Fiction writing has always come from the margins, from the out there, the other place. Whatever it took to please the king, the queen, and everyone of power in between, the "where to" and "to whom" of words are perhaps the easiest to discern. Just look at the envelope. However the "why" of words is not so easily fleshed out. The "what in the world?" in your pajamas and scratching your head in the morning phenomenon -- opening the mailbox to find the multicolored envelope addressed to "The One Who Walks Beside You" has always taken the balance out of everything.

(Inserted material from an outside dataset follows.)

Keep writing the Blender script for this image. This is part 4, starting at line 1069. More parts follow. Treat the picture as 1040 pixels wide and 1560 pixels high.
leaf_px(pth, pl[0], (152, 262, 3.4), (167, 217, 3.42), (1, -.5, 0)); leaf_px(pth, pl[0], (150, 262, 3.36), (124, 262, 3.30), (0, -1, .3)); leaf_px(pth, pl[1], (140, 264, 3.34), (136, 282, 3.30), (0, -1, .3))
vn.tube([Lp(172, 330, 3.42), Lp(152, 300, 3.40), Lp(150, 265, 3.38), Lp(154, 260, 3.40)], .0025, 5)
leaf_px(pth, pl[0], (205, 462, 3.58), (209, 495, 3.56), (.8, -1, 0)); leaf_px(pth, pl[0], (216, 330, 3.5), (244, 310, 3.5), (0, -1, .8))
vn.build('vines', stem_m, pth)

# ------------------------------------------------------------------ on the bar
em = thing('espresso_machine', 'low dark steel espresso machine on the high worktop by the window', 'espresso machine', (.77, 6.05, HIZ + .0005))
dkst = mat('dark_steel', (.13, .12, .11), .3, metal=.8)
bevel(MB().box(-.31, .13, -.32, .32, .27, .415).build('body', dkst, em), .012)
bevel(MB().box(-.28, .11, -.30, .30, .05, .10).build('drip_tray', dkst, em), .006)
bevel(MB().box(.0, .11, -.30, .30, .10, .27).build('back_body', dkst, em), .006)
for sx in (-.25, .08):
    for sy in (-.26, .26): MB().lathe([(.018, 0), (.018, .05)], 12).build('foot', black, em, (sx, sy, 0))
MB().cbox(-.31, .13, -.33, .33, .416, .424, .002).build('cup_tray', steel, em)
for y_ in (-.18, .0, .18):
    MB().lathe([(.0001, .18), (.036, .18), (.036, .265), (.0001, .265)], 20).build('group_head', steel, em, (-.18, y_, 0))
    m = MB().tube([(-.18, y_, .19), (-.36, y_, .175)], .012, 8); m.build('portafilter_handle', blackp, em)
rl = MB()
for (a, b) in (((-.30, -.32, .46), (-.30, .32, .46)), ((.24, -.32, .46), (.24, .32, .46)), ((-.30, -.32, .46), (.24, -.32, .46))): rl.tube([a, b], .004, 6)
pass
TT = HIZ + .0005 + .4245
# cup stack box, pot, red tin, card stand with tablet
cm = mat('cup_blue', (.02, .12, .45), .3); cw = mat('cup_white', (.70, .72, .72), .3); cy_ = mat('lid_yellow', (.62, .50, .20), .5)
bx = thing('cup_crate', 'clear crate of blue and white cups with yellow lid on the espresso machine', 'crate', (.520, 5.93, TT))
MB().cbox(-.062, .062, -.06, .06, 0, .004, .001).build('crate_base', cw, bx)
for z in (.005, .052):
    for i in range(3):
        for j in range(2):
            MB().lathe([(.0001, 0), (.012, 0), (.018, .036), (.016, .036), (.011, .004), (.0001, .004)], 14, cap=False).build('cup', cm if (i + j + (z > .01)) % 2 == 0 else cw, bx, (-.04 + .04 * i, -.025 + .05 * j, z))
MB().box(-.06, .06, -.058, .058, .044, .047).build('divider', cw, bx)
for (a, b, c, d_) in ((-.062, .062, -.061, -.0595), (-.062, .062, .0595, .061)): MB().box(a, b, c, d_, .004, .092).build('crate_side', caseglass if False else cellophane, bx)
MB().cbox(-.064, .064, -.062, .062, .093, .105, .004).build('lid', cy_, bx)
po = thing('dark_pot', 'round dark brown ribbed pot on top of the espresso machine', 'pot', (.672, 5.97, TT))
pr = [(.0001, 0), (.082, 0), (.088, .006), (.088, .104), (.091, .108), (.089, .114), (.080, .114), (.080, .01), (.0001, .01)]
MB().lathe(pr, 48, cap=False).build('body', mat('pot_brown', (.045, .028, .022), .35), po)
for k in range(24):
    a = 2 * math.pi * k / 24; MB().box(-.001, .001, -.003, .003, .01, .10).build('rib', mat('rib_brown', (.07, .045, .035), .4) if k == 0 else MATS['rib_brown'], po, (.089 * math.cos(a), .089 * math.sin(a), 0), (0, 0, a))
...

The words and stories attributed to Scheherazade, Aesop, Uncle Remus, any Irishman of the world, any woman, any personage not at court -- all come from the radical position of outsider. Pen in hand for power, for freedom, for fame, for sex, for money, for love -- this is the rhetorical stance of fiction. Sir Walter Raleigh and Andrew Marvell wouldn't have writ a thing if not pushed by ideas embodied in the image of The Muse -- love promised, imagined, or rewarded. And many names of the familiar -- Emily Dickinson, Walt Whitman, Samuel Clemens -- all began as outsiders -- made insiders over time by academics concocting college syllabi.

Literary canon-making is a relatively young human activity -- the idea of literary canon-formation beginning in the 18th century (coinciding with the rise of the English middle class and literacy rates) had an Epic purpose -- to preserve a national identity and a national literary heritage. Post-colonial Americans, English wannabe's for so long, naturally took on the tendency to do the same thing. Coupled with other 20th century historical events, such as The Cold War, the need for a large college educated workforce had increased to the point where the imagined effect of a school textbook had actual worrisome potential. The cannon is in the textbook. Boom go the walls.